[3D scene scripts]

========================

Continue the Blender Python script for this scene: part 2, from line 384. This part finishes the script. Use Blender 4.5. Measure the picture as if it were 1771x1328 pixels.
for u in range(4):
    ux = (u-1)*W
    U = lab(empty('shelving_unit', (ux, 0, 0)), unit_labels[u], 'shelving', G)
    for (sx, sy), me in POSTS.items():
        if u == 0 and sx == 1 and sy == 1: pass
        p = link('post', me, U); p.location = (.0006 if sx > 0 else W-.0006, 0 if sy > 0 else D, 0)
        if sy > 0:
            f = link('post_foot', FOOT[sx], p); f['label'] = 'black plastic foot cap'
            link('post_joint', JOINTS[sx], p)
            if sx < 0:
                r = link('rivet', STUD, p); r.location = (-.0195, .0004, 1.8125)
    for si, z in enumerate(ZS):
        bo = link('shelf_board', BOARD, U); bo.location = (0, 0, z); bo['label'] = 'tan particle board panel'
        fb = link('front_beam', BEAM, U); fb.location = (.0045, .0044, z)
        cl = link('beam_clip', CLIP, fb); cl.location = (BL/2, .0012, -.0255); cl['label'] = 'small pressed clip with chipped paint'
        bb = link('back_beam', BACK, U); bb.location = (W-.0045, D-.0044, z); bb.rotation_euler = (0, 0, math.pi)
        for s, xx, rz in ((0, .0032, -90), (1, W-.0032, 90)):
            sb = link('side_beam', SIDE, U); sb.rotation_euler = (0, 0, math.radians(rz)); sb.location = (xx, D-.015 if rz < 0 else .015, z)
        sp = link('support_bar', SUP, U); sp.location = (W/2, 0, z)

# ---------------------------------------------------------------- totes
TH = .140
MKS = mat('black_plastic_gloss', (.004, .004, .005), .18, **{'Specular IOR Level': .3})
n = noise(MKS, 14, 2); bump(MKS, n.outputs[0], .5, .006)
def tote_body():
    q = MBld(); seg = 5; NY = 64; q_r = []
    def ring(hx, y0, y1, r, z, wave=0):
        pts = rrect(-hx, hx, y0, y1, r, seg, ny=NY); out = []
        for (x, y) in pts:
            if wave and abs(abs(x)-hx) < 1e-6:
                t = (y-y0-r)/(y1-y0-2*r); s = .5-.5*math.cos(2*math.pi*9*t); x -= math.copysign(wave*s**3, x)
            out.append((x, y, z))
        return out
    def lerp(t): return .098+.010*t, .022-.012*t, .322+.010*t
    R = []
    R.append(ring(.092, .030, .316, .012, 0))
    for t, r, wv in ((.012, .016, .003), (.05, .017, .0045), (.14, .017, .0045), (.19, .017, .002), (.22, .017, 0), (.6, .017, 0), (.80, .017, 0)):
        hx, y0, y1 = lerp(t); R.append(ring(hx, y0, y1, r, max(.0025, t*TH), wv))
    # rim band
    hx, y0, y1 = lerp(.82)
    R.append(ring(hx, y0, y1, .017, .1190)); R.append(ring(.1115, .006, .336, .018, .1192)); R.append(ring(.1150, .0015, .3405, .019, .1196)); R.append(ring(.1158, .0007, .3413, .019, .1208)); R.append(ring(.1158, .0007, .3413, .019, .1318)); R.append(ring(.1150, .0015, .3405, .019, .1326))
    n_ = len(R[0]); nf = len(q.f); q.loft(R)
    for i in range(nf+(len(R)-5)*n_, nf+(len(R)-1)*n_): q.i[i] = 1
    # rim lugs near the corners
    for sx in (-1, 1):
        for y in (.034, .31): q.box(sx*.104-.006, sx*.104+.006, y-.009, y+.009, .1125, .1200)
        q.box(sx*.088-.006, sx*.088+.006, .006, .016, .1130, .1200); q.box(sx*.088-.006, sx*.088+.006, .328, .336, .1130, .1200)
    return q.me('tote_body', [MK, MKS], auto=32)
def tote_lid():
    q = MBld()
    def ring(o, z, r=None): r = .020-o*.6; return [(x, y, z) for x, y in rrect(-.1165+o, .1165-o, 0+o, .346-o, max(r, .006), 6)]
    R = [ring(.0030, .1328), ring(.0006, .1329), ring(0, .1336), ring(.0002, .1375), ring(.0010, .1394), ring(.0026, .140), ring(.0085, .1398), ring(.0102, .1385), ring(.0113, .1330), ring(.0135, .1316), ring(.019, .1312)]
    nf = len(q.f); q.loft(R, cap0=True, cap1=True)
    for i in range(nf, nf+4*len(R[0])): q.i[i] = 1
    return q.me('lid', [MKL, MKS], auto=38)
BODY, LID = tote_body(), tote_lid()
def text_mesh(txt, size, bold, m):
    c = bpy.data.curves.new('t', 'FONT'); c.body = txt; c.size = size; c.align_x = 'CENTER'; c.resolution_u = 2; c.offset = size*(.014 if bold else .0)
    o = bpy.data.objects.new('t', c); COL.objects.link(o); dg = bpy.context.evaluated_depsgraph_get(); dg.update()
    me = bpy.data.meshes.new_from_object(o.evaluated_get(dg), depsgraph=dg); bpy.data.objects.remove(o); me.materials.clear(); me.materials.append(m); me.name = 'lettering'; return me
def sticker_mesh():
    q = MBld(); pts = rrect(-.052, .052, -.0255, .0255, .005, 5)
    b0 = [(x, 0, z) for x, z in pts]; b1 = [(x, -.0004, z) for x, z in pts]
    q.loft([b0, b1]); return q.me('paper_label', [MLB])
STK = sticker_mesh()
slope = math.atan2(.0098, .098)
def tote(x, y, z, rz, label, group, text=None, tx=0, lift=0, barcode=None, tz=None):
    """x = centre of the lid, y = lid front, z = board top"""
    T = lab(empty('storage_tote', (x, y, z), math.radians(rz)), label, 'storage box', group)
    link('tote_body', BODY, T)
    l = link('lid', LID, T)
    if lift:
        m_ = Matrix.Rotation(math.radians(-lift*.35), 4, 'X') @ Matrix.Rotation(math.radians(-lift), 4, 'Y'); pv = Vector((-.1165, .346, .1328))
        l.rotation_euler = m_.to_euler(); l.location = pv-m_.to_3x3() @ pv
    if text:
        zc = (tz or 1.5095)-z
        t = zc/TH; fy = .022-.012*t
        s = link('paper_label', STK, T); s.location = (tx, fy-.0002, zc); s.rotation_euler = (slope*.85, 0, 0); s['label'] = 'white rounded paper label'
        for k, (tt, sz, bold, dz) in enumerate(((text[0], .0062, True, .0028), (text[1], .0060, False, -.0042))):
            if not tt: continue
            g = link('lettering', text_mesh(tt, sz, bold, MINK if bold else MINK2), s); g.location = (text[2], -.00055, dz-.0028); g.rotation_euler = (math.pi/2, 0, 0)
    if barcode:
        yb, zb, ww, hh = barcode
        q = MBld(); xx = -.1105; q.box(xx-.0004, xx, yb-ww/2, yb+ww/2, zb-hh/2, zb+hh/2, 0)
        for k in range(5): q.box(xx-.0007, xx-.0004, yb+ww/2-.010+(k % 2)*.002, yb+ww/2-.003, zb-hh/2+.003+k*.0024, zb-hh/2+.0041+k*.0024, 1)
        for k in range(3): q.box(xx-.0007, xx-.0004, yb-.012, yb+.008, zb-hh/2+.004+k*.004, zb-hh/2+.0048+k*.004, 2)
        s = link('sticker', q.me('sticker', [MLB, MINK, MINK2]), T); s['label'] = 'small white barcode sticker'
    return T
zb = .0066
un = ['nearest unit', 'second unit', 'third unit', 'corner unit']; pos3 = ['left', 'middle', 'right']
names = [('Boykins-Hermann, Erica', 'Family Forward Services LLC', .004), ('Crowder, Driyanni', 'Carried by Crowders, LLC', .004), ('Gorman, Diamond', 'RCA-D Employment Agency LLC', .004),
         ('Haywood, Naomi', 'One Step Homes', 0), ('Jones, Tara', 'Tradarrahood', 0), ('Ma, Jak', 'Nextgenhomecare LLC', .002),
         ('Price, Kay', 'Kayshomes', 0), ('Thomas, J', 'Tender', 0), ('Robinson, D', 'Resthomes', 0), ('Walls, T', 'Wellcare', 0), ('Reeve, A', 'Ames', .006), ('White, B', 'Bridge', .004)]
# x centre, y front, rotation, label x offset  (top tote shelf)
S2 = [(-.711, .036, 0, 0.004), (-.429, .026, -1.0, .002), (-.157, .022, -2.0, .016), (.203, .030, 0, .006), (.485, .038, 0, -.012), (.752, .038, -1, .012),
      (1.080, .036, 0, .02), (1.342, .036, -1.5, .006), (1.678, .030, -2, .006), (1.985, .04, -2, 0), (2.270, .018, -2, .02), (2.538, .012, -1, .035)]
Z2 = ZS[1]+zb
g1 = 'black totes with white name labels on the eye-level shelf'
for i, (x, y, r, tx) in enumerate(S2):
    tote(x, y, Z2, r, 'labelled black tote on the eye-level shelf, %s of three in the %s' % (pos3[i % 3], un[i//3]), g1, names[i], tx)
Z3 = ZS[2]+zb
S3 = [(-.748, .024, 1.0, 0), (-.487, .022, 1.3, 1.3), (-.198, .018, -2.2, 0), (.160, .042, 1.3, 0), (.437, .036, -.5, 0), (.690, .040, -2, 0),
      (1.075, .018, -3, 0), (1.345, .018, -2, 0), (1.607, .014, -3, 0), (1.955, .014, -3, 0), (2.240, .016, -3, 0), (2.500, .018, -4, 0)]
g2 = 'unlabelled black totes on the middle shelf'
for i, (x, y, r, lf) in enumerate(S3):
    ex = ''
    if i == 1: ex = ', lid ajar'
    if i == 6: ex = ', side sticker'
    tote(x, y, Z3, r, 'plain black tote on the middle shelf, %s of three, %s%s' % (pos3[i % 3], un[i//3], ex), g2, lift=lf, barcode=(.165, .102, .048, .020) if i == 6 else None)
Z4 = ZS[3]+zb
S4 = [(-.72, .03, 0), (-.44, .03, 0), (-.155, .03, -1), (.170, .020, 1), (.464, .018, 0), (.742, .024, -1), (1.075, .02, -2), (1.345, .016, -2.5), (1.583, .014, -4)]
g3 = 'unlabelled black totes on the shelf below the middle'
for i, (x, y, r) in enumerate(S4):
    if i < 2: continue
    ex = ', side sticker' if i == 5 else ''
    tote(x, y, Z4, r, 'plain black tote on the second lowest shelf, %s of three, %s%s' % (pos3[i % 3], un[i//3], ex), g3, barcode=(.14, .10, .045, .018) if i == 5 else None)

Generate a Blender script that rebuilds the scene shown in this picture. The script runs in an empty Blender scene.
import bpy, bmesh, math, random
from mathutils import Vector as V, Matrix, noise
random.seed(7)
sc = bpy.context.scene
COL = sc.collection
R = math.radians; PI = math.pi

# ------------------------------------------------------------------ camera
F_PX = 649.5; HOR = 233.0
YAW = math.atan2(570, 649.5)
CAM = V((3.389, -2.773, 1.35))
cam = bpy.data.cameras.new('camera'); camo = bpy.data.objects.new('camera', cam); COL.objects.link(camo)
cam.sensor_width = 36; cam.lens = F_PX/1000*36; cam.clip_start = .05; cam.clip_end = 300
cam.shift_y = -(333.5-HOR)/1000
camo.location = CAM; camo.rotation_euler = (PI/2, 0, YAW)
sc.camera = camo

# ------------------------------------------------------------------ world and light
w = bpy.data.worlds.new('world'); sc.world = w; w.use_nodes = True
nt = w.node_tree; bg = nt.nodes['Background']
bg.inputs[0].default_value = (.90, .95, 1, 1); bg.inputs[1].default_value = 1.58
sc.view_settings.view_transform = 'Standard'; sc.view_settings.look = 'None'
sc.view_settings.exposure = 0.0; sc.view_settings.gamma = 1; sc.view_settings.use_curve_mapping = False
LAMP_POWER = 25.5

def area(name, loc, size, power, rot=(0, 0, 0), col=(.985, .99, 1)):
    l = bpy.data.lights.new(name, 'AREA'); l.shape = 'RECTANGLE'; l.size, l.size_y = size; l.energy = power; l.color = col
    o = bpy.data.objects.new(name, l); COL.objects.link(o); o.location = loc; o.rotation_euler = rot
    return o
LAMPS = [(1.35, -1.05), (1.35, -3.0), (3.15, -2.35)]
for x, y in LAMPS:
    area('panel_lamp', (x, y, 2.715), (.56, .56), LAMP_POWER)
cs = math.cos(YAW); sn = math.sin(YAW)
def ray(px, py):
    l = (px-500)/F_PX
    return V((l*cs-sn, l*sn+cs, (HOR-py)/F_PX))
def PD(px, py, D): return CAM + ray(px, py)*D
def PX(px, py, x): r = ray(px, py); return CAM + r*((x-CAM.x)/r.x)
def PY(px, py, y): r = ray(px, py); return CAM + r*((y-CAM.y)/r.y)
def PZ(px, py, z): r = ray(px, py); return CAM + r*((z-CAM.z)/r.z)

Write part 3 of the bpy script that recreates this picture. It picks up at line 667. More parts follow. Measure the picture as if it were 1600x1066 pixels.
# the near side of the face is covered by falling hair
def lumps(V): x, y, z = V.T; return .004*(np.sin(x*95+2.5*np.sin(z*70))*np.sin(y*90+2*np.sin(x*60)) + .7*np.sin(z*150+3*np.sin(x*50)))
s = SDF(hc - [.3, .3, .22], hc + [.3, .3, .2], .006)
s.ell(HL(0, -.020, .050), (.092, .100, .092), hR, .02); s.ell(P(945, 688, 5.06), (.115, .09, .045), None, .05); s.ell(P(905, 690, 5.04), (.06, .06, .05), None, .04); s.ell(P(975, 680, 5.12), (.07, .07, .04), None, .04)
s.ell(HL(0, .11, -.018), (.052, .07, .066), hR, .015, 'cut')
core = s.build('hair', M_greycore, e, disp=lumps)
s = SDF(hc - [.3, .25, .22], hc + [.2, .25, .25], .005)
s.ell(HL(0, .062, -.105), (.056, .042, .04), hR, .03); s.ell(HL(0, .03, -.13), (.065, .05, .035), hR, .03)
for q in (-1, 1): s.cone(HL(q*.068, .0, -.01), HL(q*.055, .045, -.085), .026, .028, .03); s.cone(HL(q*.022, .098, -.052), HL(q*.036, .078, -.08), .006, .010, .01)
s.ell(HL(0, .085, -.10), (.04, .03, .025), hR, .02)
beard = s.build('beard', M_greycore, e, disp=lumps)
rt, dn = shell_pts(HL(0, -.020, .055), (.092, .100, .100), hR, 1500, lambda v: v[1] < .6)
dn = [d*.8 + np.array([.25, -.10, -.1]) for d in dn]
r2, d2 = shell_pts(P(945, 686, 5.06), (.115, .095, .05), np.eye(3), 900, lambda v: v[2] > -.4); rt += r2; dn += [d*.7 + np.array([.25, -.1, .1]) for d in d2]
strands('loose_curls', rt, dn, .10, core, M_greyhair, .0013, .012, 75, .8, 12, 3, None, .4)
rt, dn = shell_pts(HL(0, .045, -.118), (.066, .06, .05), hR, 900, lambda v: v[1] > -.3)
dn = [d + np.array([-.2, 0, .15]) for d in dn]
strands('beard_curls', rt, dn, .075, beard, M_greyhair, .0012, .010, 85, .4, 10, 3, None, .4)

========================

Above are the records. Print exactly, and only, the lines from the line with "Generate a Blender" to the line with "sc.camera = camo", both inclusive.

Generate a Blender script that rebuilds the scene shown in this picture. The script runs in an empty Blender scene.
import bpy, bmesh, math, random
from mathutils import Vector as V, Matrix, noise
random.seed(7)
sc = bpy.context.scene
COL = sc.collection
R = math.radians; PI = math.pi

# ------------------------------------------------------------------ camera
F_PX = 649.5; HOR = 233.0
YAW = math.atan2(570, 649.5)
CAM = V((3.389, -2.773, 1.35))
cam = bpy.data.cameras.new('camera'); camo = bpy.data.objects.new('camera', cam); COL.objects.link(camo)
cam.sensor_width = 36; cam.lens = F_PX/1000*36; cam.clip_start = .05; cam.clip_end = 300
cam.shift_y = -(333.5-HOR)/1000
camo.location = CAM; camo.rotation_euler = (PI/2, 0, YAW)
sc.camera = camo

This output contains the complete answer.